Bulgarian Toundzha Fishing

So I have eaten fish from the Toundzha before and that was a wonderful event. It was now time for me to turn hunter and provide for the family but this was no chore I love fishing but never seem to have the time for it!

This was a family affair as Galia's two sons teamed up with me to form a team of fish hunters prowling the Toundzha and their experience in fishing here, finding the right spots, using the right tackle and bait was the key to success. We all traveled by bicycle cutting even further costs on the free meal we were to catch and very much in the tradition for most Bulgarian coarse fishermen here. In fact a car would have trouble getting here in the position that we took up even in the dry banks that the Toundzha currently had alongside it

The place we found I know know but will not let on in this publication for fear of being over fished by others who read this.
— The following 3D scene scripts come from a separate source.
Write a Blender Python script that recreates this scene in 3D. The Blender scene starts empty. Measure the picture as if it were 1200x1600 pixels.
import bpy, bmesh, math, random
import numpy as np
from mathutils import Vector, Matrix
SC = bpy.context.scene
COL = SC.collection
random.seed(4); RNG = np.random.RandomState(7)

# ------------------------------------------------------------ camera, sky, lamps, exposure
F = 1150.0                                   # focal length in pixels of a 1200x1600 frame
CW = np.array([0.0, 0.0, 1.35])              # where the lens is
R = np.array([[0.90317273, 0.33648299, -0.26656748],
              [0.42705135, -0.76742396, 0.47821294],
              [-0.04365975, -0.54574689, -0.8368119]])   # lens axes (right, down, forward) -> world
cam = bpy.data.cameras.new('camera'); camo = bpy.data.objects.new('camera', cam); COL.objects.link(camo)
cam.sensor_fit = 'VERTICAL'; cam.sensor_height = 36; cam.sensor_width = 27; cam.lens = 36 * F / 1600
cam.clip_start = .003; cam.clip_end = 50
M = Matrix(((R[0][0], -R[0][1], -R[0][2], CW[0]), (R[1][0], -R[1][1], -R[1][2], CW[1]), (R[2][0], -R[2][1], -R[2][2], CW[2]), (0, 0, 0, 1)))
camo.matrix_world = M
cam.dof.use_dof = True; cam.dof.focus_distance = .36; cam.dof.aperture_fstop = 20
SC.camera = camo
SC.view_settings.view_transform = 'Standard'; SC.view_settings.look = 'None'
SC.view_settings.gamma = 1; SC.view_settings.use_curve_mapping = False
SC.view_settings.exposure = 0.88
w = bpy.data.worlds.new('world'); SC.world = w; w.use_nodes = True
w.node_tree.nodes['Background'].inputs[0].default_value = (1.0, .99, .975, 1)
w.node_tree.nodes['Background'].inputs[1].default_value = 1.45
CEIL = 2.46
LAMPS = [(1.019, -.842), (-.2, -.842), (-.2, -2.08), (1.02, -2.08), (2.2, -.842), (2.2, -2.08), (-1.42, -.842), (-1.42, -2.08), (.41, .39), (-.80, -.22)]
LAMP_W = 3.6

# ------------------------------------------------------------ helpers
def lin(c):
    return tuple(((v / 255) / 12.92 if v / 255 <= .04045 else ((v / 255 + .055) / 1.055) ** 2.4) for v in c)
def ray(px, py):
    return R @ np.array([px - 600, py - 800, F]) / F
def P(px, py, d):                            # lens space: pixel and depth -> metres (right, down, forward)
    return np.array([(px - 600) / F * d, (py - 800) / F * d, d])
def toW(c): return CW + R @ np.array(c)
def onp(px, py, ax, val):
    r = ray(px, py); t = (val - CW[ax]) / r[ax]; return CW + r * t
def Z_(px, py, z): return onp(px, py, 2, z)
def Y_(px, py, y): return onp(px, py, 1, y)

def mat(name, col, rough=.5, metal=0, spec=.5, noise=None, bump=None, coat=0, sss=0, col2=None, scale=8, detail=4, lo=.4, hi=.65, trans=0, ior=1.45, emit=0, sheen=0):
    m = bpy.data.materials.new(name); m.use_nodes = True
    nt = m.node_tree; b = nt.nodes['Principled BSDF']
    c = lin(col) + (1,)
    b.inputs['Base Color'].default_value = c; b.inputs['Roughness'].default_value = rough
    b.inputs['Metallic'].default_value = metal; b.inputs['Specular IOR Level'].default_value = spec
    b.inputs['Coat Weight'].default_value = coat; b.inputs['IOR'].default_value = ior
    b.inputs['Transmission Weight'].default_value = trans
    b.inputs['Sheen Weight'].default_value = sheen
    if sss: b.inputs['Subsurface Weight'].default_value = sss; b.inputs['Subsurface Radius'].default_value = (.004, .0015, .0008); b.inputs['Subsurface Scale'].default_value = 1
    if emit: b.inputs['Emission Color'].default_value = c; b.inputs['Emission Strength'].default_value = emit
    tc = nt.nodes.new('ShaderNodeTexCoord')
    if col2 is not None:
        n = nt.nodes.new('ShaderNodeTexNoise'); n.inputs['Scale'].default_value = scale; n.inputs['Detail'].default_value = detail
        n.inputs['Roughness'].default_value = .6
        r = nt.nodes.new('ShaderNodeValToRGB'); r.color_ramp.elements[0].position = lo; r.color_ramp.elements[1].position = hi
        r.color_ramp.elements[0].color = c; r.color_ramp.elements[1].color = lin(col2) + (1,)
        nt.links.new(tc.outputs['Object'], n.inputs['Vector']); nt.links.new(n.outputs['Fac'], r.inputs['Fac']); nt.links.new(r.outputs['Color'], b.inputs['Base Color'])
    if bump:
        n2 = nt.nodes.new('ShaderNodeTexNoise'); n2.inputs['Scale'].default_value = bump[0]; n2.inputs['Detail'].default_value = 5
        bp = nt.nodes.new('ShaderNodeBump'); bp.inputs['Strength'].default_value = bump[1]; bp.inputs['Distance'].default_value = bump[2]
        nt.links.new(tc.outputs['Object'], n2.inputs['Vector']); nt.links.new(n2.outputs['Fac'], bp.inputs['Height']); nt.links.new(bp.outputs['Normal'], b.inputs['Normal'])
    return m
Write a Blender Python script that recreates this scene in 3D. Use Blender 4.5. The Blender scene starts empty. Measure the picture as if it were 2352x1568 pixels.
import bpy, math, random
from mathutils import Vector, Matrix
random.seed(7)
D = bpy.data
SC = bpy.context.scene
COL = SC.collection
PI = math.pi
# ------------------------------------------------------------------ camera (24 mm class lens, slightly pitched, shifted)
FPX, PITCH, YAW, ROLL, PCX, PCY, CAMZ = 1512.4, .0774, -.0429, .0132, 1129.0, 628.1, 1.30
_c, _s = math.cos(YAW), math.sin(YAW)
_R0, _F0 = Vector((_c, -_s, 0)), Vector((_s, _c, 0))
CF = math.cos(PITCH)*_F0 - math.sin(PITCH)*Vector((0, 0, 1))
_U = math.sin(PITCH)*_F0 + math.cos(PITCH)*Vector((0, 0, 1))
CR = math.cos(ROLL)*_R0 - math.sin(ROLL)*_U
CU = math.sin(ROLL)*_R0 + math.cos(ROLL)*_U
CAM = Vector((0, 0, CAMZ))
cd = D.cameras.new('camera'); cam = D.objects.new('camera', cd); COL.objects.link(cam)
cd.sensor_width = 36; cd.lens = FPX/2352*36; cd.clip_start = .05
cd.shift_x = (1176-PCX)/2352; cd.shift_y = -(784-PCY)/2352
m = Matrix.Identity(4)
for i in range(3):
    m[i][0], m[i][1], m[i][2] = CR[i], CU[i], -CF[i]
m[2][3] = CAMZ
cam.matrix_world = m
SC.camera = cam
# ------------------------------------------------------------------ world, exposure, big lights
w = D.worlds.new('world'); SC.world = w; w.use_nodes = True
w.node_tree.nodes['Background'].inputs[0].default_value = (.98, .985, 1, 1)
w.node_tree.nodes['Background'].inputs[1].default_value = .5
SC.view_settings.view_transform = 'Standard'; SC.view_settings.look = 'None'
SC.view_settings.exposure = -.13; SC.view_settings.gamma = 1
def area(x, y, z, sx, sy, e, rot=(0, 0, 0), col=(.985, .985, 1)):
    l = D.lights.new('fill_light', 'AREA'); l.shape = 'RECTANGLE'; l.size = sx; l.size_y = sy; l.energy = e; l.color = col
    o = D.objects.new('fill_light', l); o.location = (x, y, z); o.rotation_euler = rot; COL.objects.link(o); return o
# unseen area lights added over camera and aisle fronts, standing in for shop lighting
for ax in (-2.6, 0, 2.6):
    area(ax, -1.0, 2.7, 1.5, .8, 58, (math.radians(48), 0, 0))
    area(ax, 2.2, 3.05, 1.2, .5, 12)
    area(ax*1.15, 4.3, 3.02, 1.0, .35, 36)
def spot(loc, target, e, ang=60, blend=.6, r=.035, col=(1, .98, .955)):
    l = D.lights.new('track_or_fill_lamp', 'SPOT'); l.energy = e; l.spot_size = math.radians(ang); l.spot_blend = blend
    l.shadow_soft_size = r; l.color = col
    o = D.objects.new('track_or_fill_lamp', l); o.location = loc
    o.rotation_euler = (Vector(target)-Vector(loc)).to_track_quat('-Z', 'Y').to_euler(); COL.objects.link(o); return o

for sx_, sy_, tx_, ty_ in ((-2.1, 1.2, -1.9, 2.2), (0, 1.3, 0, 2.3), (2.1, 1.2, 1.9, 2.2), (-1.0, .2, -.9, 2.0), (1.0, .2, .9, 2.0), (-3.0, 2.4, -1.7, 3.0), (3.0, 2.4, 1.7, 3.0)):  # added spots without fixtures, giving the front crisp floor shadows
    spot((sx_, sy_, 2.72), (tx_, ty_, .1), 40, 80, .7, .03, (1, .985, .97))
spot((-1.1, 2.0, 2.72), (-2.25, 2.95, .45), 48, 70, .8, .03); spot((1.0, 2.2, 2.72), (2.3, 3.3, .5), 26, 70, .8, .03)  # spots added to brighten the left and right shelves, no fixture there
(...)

The bait was Bulgarian worms and no sooner had we cast the first fish was taken. The river has quite a fast flow but were we were there wasa poll of relative still water in a small bay so the fishing was quite easy without having to recast every minute.

The scenery here was outstanding with countryside in the front of us and the town's dominant white blocks behind us.

After about an hour we had at least twenty fish enough for a meal and a half as we began to pack our kit away. Many we threw back being too small and of course the big carp that got away at one point of the session - yes, really!

Just as we made our way home further up the bank we saw a couple of Roma fishing with homemade contraptions. I wanted to knowhow they set up this and asked to see their equipment closer up. they of course obliged with Galia's two sons looking on in amazement to the fact I wanted to know. what I discovered was more than fascinating.

The rod was a bamboo cane, there was no reel but just some old string tied to the end of the cane. I wonder how on earth they could catch fish with string as the line, this mystery was soon solved as they pulling the tackle out of the water.

At the end of the string was tied about a metre of fishing line and the set up of further tackle was made on this. A float that was actually a small dried pepper that had been painted to make it waterproof and the weights used to make this sit upright in the water were small metal buttons. The hook was the only commercial part of the kit with some sweetcorn as bait. Even more fascinating this was that they had caught bigger fish than us!

This was another truly amazing discovery of how things can be done here on the cheap and as we went back to hand over the fish to the women cooks I just couldn't get what I saw today out of my head. I just love this country, the people and its ways!